◆ TASK GOAL ◆
Copy the material below verbatim from the line with "What Blender Python" to the line with "PI = math.pi", both lines included, omitting pictures and every line outside that range.

◆ TASK MATERIAL ◆
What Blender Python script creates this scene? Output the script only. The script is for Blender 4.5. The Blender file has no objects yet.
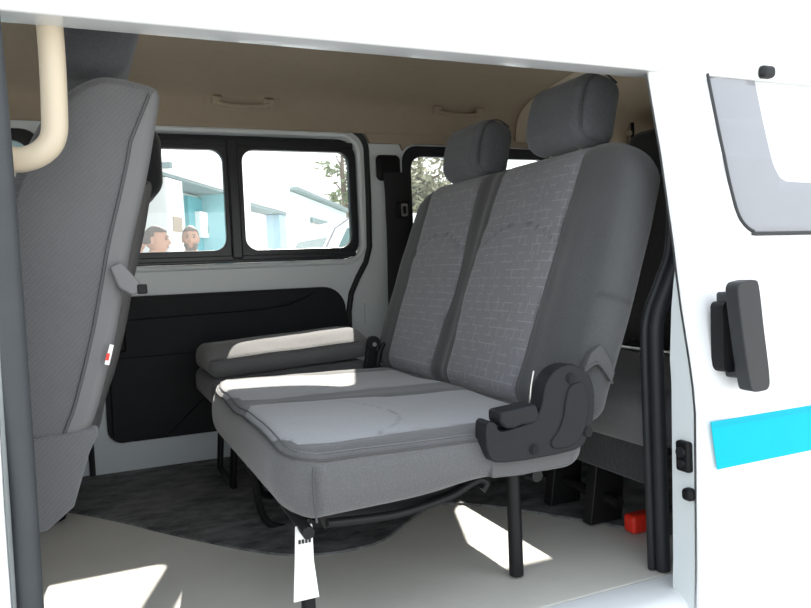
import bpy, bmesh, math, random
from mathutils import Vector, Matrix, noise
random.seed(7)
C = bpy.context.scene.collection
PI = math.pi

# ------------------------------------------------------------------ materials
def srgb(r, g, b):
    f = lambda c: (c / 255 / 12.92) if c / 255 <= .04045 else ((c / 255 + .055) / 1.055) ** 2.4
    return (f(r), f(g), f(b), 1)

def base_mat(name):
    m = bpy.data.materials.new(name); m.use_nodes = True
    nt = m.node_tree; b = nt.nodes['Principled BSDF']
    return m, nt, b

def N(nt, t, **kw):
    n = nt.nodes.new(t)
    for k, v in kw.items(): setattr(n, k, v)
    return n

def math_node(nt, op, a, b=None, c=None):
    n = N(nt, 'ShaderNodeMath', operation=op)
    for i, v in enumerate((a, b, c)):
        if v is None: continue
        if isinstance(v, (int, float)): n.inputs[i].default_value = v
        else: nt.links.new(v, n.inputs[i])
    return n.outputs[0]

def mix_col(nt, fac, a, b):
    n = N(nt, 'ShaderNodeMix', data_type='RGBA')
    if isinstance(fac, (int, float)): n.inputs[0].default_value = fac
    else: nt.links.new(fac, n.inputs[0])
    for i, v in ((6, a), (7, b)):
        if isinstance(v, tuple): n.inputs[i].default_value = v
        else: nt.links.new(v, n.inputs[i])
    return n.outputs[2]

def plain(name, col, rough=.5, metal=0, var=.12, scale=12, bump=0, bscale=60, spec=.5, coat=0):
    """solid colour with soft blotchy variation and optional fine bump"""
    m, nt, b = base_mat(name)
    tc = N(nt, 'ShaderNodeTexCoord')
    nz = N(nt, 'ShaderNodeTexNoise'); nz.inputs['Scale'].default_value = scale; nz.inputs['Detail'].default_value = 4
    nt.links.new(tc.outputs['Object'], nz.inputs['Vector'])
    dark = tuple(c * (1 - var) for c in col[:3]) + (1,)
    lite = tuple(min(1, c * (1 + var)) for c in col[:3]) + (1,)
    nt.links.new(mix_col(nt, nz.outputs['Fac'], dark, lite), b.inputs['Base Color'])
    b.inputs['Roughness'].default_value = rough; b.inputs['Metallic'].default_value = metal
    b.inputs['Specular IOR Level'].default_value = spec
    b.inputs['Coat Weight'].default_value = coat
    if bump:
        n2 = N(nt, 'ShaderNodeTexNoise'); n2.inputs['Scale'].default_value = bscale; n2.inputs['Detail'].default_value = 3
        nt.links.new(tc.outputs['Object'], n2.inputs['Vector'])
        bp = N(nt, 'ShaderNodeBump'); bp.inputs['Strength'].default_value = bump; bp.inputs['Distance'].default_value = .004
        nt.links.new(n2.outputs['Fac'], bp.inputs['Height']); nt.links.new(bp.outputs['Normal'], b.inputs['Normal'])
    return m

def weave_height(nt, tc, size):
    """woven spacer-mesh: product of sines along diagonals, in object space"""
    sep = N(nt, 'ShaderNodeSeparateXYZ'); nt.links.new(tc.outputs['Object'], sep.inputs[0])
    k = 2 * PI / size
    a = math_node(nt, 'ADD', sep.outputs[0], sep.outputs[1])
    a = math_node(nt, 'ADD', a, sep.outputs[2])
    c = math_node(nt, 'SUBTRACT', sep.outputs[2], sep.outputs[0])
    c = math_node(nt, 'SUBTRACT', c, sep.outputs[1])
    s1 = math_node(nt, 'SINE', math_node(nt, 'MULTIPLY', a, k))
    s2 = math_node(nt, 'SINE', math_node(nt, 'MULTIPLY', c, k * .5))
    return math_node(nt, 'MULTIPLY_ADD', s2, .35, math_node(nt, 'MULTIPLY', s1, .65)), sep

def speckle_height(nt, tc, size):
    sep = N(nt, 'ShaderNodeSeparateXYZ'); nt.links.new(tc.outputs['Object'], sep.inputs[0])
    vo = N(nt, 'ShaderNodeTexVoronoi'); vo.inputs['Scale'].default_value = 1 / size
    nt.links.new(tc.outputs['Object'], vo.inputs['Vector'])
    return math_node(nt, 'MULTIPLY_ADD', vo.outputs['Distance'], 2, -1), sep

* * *

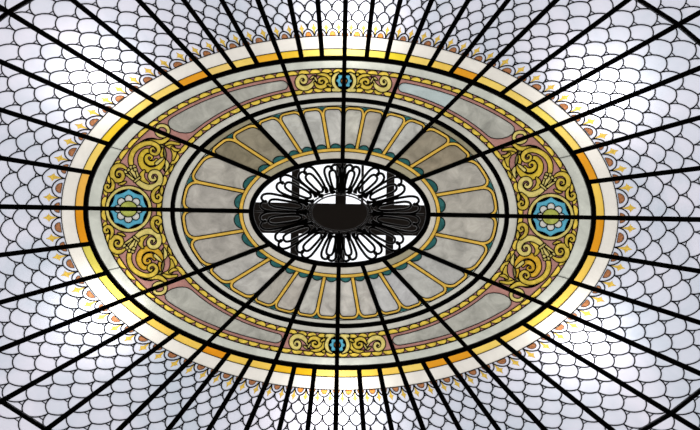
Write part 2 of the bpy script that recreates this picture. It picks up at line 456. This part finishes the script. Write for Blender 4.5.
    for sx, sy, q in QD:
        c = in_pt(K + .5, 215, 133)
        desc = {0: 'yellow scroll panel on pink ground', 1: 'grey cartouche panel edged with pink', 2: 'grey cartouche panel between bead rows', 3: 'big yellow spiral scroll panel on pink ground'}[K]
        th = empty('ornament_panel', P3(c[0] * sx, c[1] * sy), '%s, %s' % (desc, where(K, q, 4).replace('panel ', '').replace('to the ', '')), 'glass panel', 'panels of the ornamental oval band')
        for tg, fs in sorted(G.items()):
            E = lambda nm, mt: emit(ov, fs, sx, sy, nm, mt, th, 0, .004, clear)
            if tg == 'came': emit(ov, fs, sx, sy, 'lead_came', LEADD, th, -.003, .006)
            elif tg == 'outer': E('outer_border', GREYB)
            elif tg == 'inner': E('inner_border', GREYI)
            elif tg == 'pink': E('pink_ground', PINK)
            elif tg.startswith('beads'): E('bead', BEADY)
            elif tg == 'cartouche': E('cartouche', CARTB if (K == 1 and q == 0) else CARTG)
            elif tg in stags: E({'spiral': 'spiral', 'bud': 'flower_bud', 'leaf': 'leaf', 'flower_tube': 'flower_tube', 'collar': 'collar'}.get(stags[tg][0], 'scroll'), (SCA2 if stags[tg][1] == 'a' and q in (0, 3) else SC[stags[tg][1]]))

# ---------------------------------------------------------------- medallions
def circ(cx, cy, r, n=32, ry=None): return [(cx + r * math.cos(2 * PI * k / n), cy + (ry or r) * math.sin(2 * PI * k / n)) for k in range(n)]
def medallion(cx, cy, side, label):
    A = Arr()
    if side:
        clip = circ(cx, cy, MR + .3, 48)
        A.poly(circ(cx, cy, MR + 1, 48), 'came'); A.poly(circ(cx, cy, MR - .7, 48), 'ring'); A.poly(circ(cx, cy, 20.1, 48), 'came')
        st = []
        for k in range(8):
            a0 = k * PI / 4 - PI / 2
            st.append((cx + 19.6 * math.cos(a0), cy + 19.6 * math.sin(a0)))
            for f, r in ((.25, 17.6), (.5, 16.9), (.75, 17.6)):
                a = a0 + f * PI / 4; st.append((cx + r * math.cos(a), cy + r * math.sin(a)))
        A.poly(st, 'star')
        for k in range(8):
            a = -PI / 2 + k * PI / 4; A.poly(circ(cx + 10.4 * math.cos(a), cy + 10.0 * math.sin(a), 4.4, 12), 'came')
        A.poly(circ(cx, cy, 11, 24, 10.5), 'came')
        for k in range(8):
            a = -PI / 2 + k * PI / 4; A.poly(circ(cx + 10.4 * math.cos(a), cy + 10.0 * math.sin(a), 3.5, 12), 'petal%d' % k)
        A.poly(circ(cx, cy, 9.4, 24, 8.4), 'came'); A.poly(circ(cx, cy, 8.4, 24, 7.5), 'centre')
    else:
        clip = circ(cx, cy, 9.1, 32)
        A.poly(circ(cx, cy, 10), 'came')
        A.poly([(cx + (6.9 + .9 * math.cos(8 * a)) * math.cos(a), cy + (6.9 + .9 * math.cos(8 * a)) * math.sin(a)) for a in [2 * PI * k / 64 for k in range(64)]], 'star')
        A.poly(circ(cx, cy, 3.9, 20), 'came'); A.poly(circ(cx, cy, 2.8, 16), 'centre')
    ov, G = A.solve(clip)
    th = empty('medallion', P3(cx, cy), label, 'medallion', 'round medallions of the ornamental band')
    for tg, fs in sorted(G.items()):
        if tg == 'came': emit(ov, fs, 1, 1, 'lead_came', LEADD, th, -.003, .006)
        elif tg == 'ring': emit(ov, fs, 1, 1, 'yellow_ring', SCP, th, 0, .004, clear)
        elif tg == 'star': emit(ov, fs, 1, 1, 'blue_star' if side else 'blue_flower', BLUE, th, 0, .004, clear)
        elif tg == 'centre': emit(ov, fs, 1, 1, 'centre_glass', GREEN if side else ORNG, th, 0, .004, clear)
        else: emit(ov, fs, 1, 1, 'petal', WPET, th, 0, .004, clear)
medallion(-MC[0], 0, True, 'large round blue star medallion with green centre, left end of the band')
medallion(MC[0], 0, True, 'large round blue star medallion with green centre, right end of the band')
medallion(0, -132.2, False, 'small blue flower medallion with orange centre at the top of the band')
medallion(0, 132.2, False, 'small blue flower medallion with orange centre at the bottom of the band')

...

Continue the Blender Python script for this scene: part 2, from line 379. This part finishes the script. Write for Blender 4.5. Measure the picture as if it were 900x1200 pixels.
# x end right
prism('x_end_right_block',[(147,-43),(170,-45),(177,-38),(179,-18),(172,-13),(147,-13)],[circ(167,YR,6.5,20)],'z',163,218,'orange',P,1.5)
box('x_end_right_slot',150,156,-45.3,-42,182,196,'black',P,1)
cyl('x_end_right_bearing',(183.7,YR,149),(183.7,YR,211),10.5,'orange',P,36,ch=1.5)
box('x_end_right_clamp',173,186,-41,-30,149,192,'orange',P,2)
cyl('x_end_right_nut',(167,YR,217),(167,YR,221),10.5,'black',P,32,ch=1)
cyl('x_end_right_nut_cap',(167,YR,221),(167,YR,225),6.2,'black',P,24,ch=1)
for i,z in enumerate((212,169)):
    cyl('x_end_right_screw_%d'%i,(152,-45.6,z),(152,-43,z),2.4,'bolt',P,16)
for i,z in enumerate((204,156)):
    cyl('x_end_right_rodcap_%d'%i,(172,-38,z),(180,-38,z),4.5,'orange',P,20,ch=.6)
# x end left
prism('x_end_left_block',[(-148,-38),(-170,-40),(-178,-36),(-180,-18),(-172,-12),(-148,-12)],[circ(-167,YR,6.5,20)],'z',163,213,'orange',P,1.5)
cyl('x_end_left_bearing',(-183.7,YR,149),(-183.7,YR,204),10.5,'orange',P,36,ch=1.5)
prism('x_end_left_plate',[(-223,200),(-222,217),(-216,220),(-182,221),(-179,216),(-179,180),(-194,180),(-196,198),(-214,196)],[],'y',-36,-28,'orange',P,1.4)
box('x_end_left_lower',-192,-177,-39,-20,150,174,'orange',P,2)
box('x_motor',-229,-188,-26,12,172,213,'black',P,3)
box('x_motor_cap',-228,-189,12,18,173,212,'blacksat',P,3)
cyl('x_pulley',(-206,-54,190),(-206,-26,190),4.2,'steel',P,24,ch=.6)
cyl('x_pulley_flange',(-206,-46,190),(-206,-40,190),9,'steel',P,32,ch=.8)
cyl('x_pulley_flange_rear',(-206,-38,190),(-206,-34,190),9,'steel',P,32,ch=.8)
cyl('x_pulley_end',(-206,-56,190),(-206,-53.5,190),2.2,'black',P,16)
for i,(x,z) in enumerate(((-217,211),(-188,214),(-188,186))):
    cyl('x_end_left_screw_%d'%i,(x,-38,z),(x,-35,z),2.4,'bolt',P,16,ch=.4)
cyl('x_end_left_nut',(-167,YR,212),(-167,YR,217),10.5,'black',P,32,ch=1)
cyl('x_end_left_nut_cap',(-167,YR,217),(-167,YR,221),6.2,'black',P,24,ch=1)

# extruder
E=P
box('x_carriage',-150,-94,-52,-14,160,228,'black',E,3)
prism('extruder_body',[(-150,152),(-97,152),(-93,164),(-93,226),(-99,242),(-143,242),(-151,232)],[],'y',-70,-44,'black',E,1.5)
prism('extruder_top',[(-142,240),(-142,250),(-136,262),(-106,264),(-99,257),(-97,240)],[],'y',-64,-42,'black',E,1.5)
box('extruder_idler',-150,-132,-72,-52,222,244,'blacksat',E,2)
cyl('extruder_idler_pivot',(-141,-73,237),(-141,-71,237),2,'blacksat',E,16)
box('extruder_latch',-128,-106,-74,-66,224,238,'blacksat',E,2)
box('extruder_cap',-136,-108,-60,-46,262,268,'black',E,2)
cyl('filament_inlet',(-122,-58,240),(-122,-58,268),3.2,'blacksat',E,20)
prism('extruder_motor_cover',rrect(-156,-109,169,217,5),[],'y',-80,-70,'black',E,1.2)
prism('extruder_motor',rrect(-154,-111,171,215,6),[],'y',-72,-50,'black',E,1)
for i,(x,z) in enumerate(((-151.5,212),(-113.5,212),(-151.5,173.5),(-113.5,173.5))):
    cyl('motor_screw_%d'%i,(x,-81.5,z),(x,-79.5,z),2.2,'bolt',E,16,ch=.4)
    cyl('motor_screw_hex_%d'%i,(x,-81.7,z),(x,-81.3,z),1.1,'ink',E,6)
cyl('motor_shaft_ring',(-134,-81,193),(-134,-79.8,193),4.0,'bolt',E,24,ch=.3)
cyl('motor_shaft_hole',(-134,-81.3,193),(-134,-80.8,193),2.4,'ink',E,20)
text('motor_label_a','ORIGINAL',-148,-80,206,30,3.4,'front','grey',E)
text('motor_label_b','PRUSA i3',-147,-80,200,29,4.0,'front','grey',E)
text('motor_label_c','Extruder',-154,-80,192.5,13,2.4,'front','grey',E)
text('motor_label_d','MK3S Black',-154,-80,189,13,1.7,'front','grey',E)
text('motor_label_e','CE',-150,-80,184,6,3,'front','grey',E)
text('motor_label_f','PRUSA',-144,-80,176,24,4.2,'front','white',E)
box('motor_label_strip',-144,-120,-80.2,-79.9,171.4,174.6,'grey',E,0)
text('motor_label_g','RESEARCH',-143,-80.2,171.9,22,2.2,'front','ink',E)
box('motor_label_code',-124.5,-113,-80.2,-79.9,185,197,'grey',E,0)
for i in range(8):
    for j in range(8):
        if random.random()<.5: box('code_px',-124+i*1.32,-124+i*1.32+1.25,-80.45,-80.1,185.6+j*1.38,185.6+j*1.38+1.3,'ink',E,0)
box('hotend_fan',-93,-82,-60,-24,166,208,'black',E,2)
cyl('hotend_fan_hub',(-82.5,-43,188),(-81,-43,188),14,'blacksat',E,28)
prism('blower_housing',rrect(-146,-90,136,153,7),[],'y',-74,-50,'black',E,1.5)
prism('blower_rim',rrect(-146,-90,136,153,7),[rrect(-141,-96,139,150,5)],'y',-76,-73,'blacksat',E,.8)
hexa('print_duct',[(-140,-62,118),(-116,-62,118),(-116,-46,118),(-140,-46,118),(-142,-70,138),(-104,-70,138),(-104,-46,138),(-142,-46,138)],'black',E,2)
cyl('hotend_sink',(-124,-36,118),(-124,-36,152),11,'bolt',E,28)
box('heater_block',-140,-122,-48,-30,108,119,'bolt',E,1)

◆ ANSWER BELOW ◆
What Blender Python script creates this scene? Output the script only. The script is for Blender 4.5. The Blender file has no objects yet.
import bpy, bmesh, math, random
from mathutils import Vector, Matrix, noise
random.seed(7)
C = bpy.context.scene.collection
PI = math.pi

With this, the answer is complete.